Flow boiling heat transfer analysis of Al2O3 and TiO2 nanofluids in horizontal tube using artificial neural network (ANN)

Abstract

A nanofluid is a suspension of nanometer-sized particles in a base fluid. In the last decade, flow boiling of nanofluid has gained much attention. However, only a few correlations on flow boiling are available. In this paper, an experimental study for HTC (heat transfer coefficient) of water-based TiO2 and Al2O3 nanofluids flowing in an annulus has been carried out at 1 bar. The volumetric concentration of the nanofluid was varied from 0.05 to 0.20%, and heat flux and the mass flux were varied from 6.25 to 143.2 kW m−2 and 338 to 1014 kg m−2 s−1, respectively.
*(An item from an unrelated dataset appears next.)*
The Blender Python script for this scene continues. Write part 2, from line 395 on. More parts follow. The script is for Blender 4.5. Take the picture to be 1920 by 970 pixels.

It was observed that HTC for both the nanofluids was greater than that of the base fluid water, and it increased with increase in the concentration of the nanoparticles, the heat flux and the mass flux. The highest HTC was obtained for Al2O3 nanofluid at 0.20% concentration for the heat flux of 143.2 kW m−2 and mass flux of 1014 kg m−2 s−1. It was found that nanofluid made from Al2O3 nanoparticles had better HTC than nanofluid made from TiO2 nanoparticles. The HTC ratios, i.e., the ratio of HTC of the nanofluid to the HTC of the base fluid, also increased with the increase in concentration, heat flux and mass flux. In the later part of the paper, new correlations were developed for predicting HTC for TiO2 and Al2O3 nanofluids. Finally, an ANN model was developed to predict the heat transfer coefficient. Experimental values were found to be in good agreement with ANN predictions.